Certo, ci si sta dando da fare per agguantare quel futuro che non arriva. Il Politecnico è in prima fila, così come l’Università. A Torino si sperimentano l’auto a guida autonoma e quelle elettriche; mentre resistono alcune eccellenze dell’alimentare. Alenia, poi, sta proprio qui ed è di questi giorni l’annuncio da parte di Leonardo del progetto “Torino città dell’aerospazio”, firmato dal gruppo in collaborazione con il Politecnico per l’area industriale situata tra corso Marche e corso Francia sul limitare della città.
E sono a Torino il Cottolengo e il Sermig che rappresentano esempi mondiali di solidarietà. Senza contare quanto fanno le fondazioni bancarie Compagnia di Sanpaolo e Fondazione Crt.
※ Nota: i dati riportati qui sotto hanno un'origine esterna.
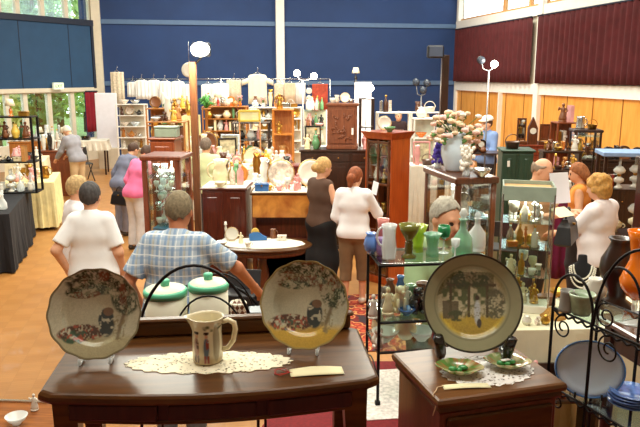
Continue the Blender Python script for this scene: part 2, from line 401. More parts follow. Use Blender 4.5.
# outside: lawn and trees behind the left windows
struct('ground', MB().box((-14, 26, -.3), (60, 50, .3)), M('lawn', (96, 130, 60), .9, var=.3, scale=2))
leafm = [M('leaf_green', (150, 190, 96), .7, var=.35, scale=1.5), M('leaf_dark', (110, 150, 84), .7, var=.35, scale=1.5), M('leaf_yellow', (196, 206, 120), .7, var=.3, scale=1.5)]
def tree(x, y, h, r, k, label, seed):
    rng = random.Random(seed); t = thing('garden_tree', label, 'tree', (x, y, 0), 0, 'trees beyond the hall windows')
    MB().tube([(0, 0, 0), (.05, 0, h*.4), (0, .1, h*.8)], [.16, .12, .05]).build('trunk', M('bark', (92, 74, 56), .9), t)
    mb = MB()
    for _ in range(1900):
        a = rng.uniform(0, 2*PI); rr = r*math.sqrt(rng.random()); z = h*rng.uniform(.12, 1.0); rr *= (1-.5*abs(z/h-.5))
        c = Vector((rr*math.cos(a), rr*math.sin(a), z)); s = rng.uniform(.08, .2)
        u = Vector((rng.gauss(0, 1), rng.gauss(0, 1), rng.gauss(0, 1))).normalized(); w = u.orthogonal().normalized()
        mb.add([c-u*s, c+w*s*.5, c+u*s, c-w*s*.5], [(0, 1, 2, 3)])
    mb.build('foliage', leafm[k], t)
for i, (px, Y, h, r, k, l) in enumerate(((-4, 22, 6.5, 1.1, 2, 'yellowish tree outside the window nearest the metal display shelf'), (22, 31, 6.5, 1.2, 0, 'light green tree outside behind the window bars'),
        (40, 25, 7.5, 1.1, 1, 'dark green tree outside rising past the upper windows'), (60, 28, 8, 1.2, 0, 'tall green tree outside beside the exit sign'), (86, 32.5, 8, 1.2, 2, 'pale yellow-green tree outside beside the red curtain'))):
    tree(xat(px, Y), Y, h, r, k, l, i+3)
# ------------------------------------------------------------------ bodies: one continuous surface grown from a distance field
def surface_net(V, org, h):
    S = V < 0; c = [S[i:S.shape[0]-1+i, j:S.shape[1]-1+j, k:S.shape[2]-1+k] for i in (0, 1) for j in (0, 1) for k in (0, 1)]
    al = c[0].copy(); an = c[0].copy()
    for q in c[1:]: al &= q; an |= q
    mix = an & ~al; idx = -np.ones(mix.shape, int); I = np.argwhere(mix); idx[mix] = np.arange(len(I))
    pos = np.zeros((len(I), 3)); cnt = np.zeros(len(I)); cor = [(i, j, k) for i in (0, 1) for j in (0, 1) for k in (0, 1)]
    for a in range(8):
        for b in range(a+1, 8):
            if sum(abs(cor[a][d]-cor[b][d]) for d in range(3)) != 1: continue
            va = V[tuple((I+cor[a]).T)]; vb = V[tuple((I+cor[b]).T)]; m = (va < 0) != (vb < 0); t = va[m]/(va[m]-vb[m])
            pos[m] += np.array(cor[a])+t[:, None]*(np.array(cor[b])-np.array(cor[a])); cnt[m] += 1
    pos = (I+pos/cnt[:, None])*h+org; F = []
    for ax in range(3):
        sl0 = [slice(None)]*3; sl1 = [slice(None)]*3; sl0[ax] = slice(0, -1); sl1[ax] = slice(1, None)
        A = S[tuple(sl0)]; B = S[tuple(sl1)]; E = np.argwhere(A != B); u, v = (ax+1) % 3, (ax+2) % 3
        ok = (E[:, u] > 0) & (E[:, v] > 0) & (E[:, u] < mix.shape[u]) & (E[:, v] < mix.shape[v]); E = E[ok]
        du = np.zeros(3, int); du[u] = 1; dv = np.zeros(3, int); dv[v] = 1
        q = [idx[tuple((E-x).T)] for x in (0*du, du, du+dv, dv)]; q = np.stack(q, 1); fl = A[tuple(E.T)]
        q[~fl] = q[~fl][:, ::-1]; F.append(q)
    return pos, np.concatenate(F)
class SDF:
    def __init__(s): s.p = []; s.cut = []
    def cap(s, a, b, ra, rb=None, k=.03, clip=None): s.p.append(('c', Vector(a), Vector(b), ra, ra if rb is None else rb, k, clip)); return s
    def ell(s, c, r, k=.02, rot=None): s.p.append(('e', Vector(c), r, rot or Matrix.Identity(3), None, k, None)); return s
    def plane(s, p, n): s.cut.append((Vector(p), Vector(n).normalized())); return s      # keeps the side the normal points away from
    def mesh(s, h, inf=0.):
        lo = np.full(3, 1e9); hi = -lo
        for q in s.p:
            if q[0] == 'c':
                for P, r in ((q[1], q[3]), (q[2], q[4])): lo = np.minimum(lo, np.array(P)-r-inf); hi = np.maximum(hi, np.array(P)+r+inf)
            else: r = max(q[2]); lo = np.minimum(lo, np.array(q[1])-r-inf); hi = np.maximum(hi, np.array(q[1])+r+inf)
        lo -= 3*h; hi += 3*h; n = np.ceil((hi-lo)/h).astype(int)+1
        ax = [lo[d]+h*np.arange(n[d]) for d in range(3)]; V = np.full(n, .2)
        for q in s.p:
            if q[0] == 'c':
                r = max(q[3], q[4])+inf+.09; a = np.minimum(np.array(q[1]), np.array(q[2]))-r; b = np.maximum(np.array(q[1]), np.array(q[2]))+r
            else: r = max(q[2])+inf+.09; a = np.array(q[1])-r; b = np.array(q[1])+r
            i0 = np.clip(np.floor((a-lo)/h).astype(int), 0, n); i1 = np.clip(np.ceil((b-lo)/h).astype(int)+1, 0, n)
            X, Y, Z = np.meshgrid(*[ax[d][i0[d]:i1[d]] for d in range(3)], indexing='ij')
            if X.size == 0: continue
            P = np.stack([X, Y, Z], -1)
            if q[0] == 'c':
                A = np.array(q[1]); B = np.array(q[2]); ab = B-A; L2 = max(ab @ ab, 1e-9); t = np.clip(((P-A) @ ab)/L2, 0, 1)
                d = np.linalg.norm(P-A-t[..., None]*ab, axis=-1)-(q[3]+(q[4]-q[3])*t)-inf
                if q[6] is not None:
                    tt = ((P-A) @ ab)/math.sqrt(L2)-q[6]*math.sqrt(L2); d = np.maximum(d, tt)
            else:
                Mx = np.array(q[3]); Q = (P-np.array(q[1])) @ Mx; rr = np.array(q[2])+inf; k0 = np.linalg.norm(Q/rr, axis=-1); k1 = np.linalg.norm(Q/rr**2, axis=-1)+1e-9; d = k0*(k0-1)/k1
            sl = tuple(slice(i0[e], i1[e]) for e in range(3)); W = V[sl]; k = q[5]
            hh = np.clip(.5+.5*(W-d)/k, 0, 1); V[sl] = W*(1-hh)+d*hh-k*hh*(1-hh)
        if s.cut:
            X, Y, Z = np.meshgrid(*ax, indexing='ij')
            nz = getattr(s, 'rough', 0)*np.sin(X*75+Z*31)*np.sin(Y*68+X*20)*np.sin(Z*81)
            for p, nn in s.cut: V = np.maximum(V, (X-p.x)*nn.x+(Y-p.y)*nn.y+(Z-p.z)*nn.z+nz)
        return surface_net(V, lo, h)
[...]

Negli ultimi mesi lo scatto d’orgoglio di oltre 40 associazioni e di cinque “madamine” che hanno raccolto tutto il sistema della produzione e del lavoro attorno alla necessità di realizzare la nuova linea ferroviaria Torino-Lione (quella che viene impropriamente chiamata Tav), ha certamente segnato un punto importante. L’aulica piazza Castello colma di gente al grido “Sì Torino va avanti”, ha scosso i Palazzi. La giunta Appendino ha vacillato dopo quella manifestazione. Cirio nelle elezioni regionali successive ha spazzato via Sergio Chiamparino.
Rimane però tutto il resto da fare. È da qui che nasce l’attesa.
Mentre si fa più lungo l’elenco delle fabbriche che rischiano di chiudere. Da qui, anche la mobilitazione dei sindacati. Cgil Cisl Uil hanno lanciato la “Vertenza Torino” sulla crisi che investe l’Area metropolitana. Il 13 dicembre ci sarà una fiaccolata per le vie centrali della città. “Gli occupati dell’area metropolitana – spiegano i lavoratori -, sono scesi di 9.000 unità tra il 2008 e il 2018. Da inizio crisi il Torinese è l’area più cassaintegrata d’Italia: attualmente le situazioni di crisi aperte coinvolgono circa 4.000 lavoratori”. Il messaggio è semplice: “Non possiamo permetterci di subire il declino”. Ed è di fatto lo stesso lanciato dagli industriali ancora qualche giorno fa. API Torino, Ascom, CNA, Confartigianato Torino, Confesercenti, Unione Industriale insieme alla Camera di Commercio, a proposito della possibilità di tagli ai collegamenti ferroviari fra Torino e il resto d’Italia, hanno gridato: “La nostra città, così come il Piemonte, non possono essere posti a margine del sistema ferroviario nazionale. La Torino dell’industria, dell’artigianato, del commercio, del turismo non può essere marginalizzata”.
Già, il rischio alla fine è questo: essere posti alla periferia del Paese. Così come ai margini della società, sono già i tanti barboni che ogni notte dormono sotto i portici che hanno reso famosa questa città.